Il disordine regna a Kabul

La decisione di Biden di ritirare le truppe dall’Afghanistan ha provocato la presa del potere da parte dei talebani – Il prezzo più alto lo stanno pagando le donne che non potranno più studiare e lavorare

di Giuseppe Prunai

Lo avrebbe immaginato anche un bambino che i talebani aspettavano dietro l’angolo l’occasione giusta per impadronirsi del potere ed imporre il loro medioevo. Lo avrebbero immaginato tutti tranne che il presidente Biden che ha voluto o dovuto pagare quest’umiliazione e far pagare agli afghani, e soprattutto alle donne afghane, questo prezzo esoso. Biden ha ritirato le sue truppe determinando l’esodo degli altri militari della coalizione. Motivo ufficiale: porre fine ad un’occupazione che durava da 20 anni con conseguente riduzione delle spese militari. In realtà è stata una fuga che ricorda quella dal Vietnam con la necessità, come accadde in Vietnam, di sottrarre alle persecuzioni tutti coloro che con la coalizione avevano collaborato, soprattutto interpreti, tecnici, impiegati nei più svariati settori.

Una carrellata di foto dei vari attentati all'aeroporto di Kabul e in città

 

Dopo il ritiro dal Vietnam ci fu il fenomeno delle boat-people, della gente che fuggiva via mare con le imbarcazioni più disparate ed insicure. La NATO affidò alla marina militare italiana il compito di intercettare questi gusci di noce e di trasferirne gli occupanti negli Stati Uniti. Ricordo che, in un albergo di Montreal (Canada), il prestigioso Chateau Champlin, una cameriera ai piani mi raccontò la sua storia di profuga dal Vietnam su un incrociatore italiano e di conservare un ottimo ricordo dell’accoglienza e del personale di bordo.

Una fuga, abbiamo detto,  con la conseguenza di lasciare in mano ai talebani tutto un vastissimo  arsenale americano: armi, munizioni, automezzi, anche pesanti, vestiario, apparecchiature varie come radio, radar, computer, visori notturni etc.

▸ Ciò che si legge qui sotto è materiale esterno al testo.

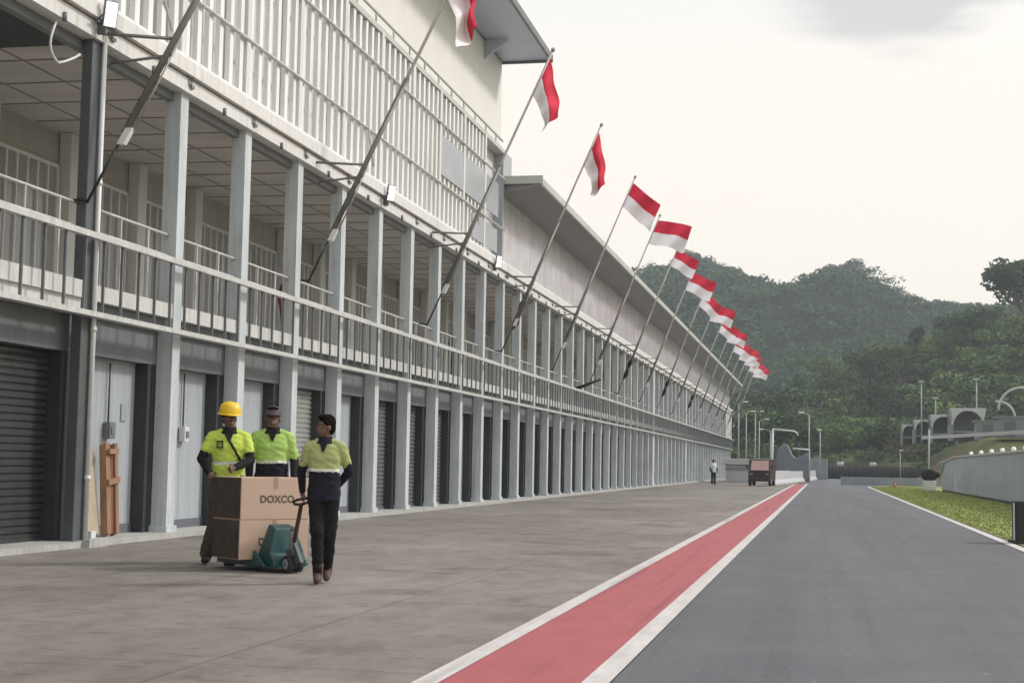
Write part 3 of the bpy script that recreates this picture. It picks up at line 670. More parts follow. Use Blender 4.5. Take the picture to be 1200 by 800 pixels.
    if collar:
        b = MB(); c0 = g['neck']
        b.tube([c0+V3((0, .008, -.02)), c0+V3((0, .008, .03)), c0+V3((0, .006, .055))], [.115, .088, .078], 16, cap=False)
        b.add([c0+V3(v) for v in ((-.05, -.105, .01), (.05, -.105, .01), (.015, -.145, -.10), (-.015, -.145, -.10))], [(0, 1, 2, 3)]); b.build('collar', collar, t)
    if sleeve:   # dark long sleeves below the short ones
        for s in 'LR':
            b = MB(); e = g['sh'+s].lerp(g['el'+s], sl-.1); b.cap(e, g['el'+s], .057, .053); b.cap(g['el'+s], g['wr'+s], .053, .040)
            inst('under_sleeve', fuse(b, .009, 3, 'under_sleeve', sleeve), t)
    if hair:
        b = MB(); b.ball(H(0, .024, .048), (.087, .100, .090), 16, rot=RH); b.ball(H(0, .065, -.005), (.075, .055, .075), 14, rot=RH)
        b.ball(H(0, -.03, .10), (.07, .06, .035), 12, rot=RH)
        inst('hair', fuse(b, .008, 2, 'hair', hair), t)
    if detail:
        b = MB()
        for s in (-1, 1): b.ball(H(s*.031, -.082, .004), (.013, .007, .007), 8, rot=RH)
        b.build('eyes', M['eye_white'], t)
        b = MB()
        for s in (-1, 1): b.ball(H(s*.031, -.088, .004), (.006, .003, .006), 8, rot=RH); b.cap(H(s*.016, -.088, .024), H(s*.046, -.078, .026), .004, .003, 6)
        b.build('brows', M['hair'], t)
    if helmet:
        b = MB(); n = 20; vs = []; rows = [(0, .118, .140, .0), (.25, .117, .138, .045), (.5, .105, .124, .090), (.75, .075, .09, .120), (1, .004, .004, .133)]
        for (_, rx, ry, z) in rows:
            for k in range(n): a = 2*math.pi*k/n; vs.append(H(rx*math.cos(a), .0+ry*math.sin(a), .055+z))
        b.add(vs, [(i*n+k, i*n+(k+1)%n, (i+1)*n+(k+1)%n, (i+1)*n+k) for i in range(4) for k in range(n)], 0, True)
        hm = b.build('helmet', M['helmet'], t)
        b = MB(); vs = []
        for rx, ry, z in ((.117, .139, .062), (.134, .158, .050), (.134, .158, .042), (.112, .134, .050)):
            for k in range(n):
                a = 2*math.pi*k/n; f = 1+.20*max(0, -math.sin(a))**3; vs.append(H(rx*math.cos(a), ry*f*math.sin(a), z))
        b.add(vs, [(i*n+k, i*n+(k+1)%n, ((i+1)%4)*n+(k+1)%n, ((i+1)%4)*n+k) for i in range(4) for k in range(n)], 0, True); b.build('brim', M['helmet'], hm)
        b = MB(); b.cap(H(0, -.06, .168), H(0, .07, .176), .014, .014, 8); b.build('ridge', M['helmet'], hm)
    if cap_:
        b = MB(); b.ball(H(0, .012, .065), (.092, .108, .080), 16, rot=RH); b.ball(H(0, .0, .04), (.093, .110, .035), 16, rot=RH)
        cm_ = inst('cap', fuse(b, .008, 2, 'cap', M['cap']), t)
        b = MB(); vs = []
        for k in range(9):
            a = math.pi+math.pi*k/8; vs.append(H(.080*math.cos(a), .085*math.sin(a), .045)); vs.append(H(.085*math.cos(a), .17*math.sin(a)+.0, .022))
        b.add(vs, [(2*k, 2*k+1, 2*k+3, 2*k+2) for k in range(8)], 0, True); bo = b.build('peak', M['black_cloth'], cm_)
        so = bo.modifiers.new('s', 'SOLIDIFY'); so.thickness = .006
    if extras: extras(t, g)
    return t
def vest_bits(t, g):
    b = MB()   # chest badge outline and shoulder strap
    x, z, y = -.10, 1.30, -.148
    for a, c in (((x-.035, z-.04), (x+.035, z-.028)), ((x-.035, z+.03), (x+.035, z+.042)), ((x-.035, z-.03), (x-.023, z+.032)), ((x+.023, z-.03), (x+.035, z+.032))):
        b.box((a[0], y-.004, a[1]), (c[0], y+.03, c[1]))
    b.build('badge', M['black_cloth'], t)
    b = MB(); pts = [(-.06, -.02, 1.475), (-.045, -.09, 1.44), (-.01, -.145, 1.36), (.05, -.160, 1.26), (.11, -.135, 1.16), (.15, -.06, 1.10)]
    for p, q_ in zip(pts[:-1], pts[1:]):
        b.cap(p, q_, .014, .014, 8)
    b.build('strap', M['black_cloth'], t)
FACE = math.atan2(4.83, 14.0)   # turn that faces the camera from about there
# man pulling the jack
person('person in a faded yellow-green and navy shirt pulling the pallet jack by its handle', (-4.80, 14.05, 0), .16,
    dict(yaw=-1.0, slim=.91, cuff=.056, pel=(.0, 0, .95), elL=(-.275, .07, 1.13), wrL=(-.265, .10, .935), palmL=(.8, 0, 0), elR=(.262, .11, 1.14), wrR=(.13, .20, 1.00),
         knL=(-.055, -.07, .51), knR=(.065, .06, .50), anL=(-.045, .0, .085), anR=(.02, .26, .12), hiL=(-.085, 0, .91), hiR=(.085, 0, .91), sleeve=.62, cut=1.13, toeL=(.1, -1, 0), toeR=(.1, -1, -.2)),
    M['hi_dull'], M['black_cloth'], M['boot_brown'], hair=M['hair'], h=1.625, sleeve=M['navy'], hem_dark=M['navy'], collar=M['navy'])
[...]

Dopo il ritiro della coalizione c’è stato il ponte aereo, come ci racconta in questa edizione il nostro collaboratore Paolo Negrelli. Scene drammatiche si sono verificate all’aeroporto di Kabul con i velivoli presi d’assalto e che sono decollati con gente aggrappata ai carrelli e precipitata nel vuoto un volta in quota. C’è stato un attentato kamikaze in aeroporto con morti e feriti, ci sono state auto-bomba in giro per la città, c’è stata una raffica di mitragliatrice dinanzi al muso di un velivolo italiano, un C130, pilotato dal maggiore Annamaria Tribuna, pilota con oltre 2.000 ore di volo sulle spalle. Visti i traccianti, la Tribuna, con l’apparecchio in fase di decollo, ha messo in atto una manovra diversiva, piuttosto difficile a bassa quota ed ha adottato  una serie di contromisure di guerra elettronica per prevenire un eventuale attacco con missili.

Un episodio sul quale le fonti ufficiali tacciono. Chi ha sparato? E’ stato fuoco amico? Può darsi ma che senso avrebbe avuto sparare una raffica in aria come reazione ad un attentato?

Comunque, tutto il personale italiano è rientrato in patria. Gli ultimi a lasciare Kabul, rimasti fino all’ultimo a coordinare l’evacuazione, sono stati il console ad interim a Kabul, Tommaso Claudi, 31 anni; il rappresentante civile della NATO, Stefano Pontecorvo, 64 anni; il comandante  del contingente del battaglione Tuscania nella capitale afghana, Capitano Alberto Dal Basso, 27 anni.

La folla all'aeroporto di Kabul nella speranza di un imbarco

Ma chi sta pagando il prezzo più alto dell’occupazione talebana sono le donne. Con l’imposizione della sharìa, la legge maomettana imposta dal Corano, le donne non possono andare a scuola e all’università, non possono lavorare, non possono uscire di casa se non accompagnate da un uomo. Ma ogni giorno si assiste a manifestazioni di donne di tutte le età che contestano il potere talebano. Se le proteste di piazza si trasformeranno in resistenza armata andremo incontro ad un bagno di sangue.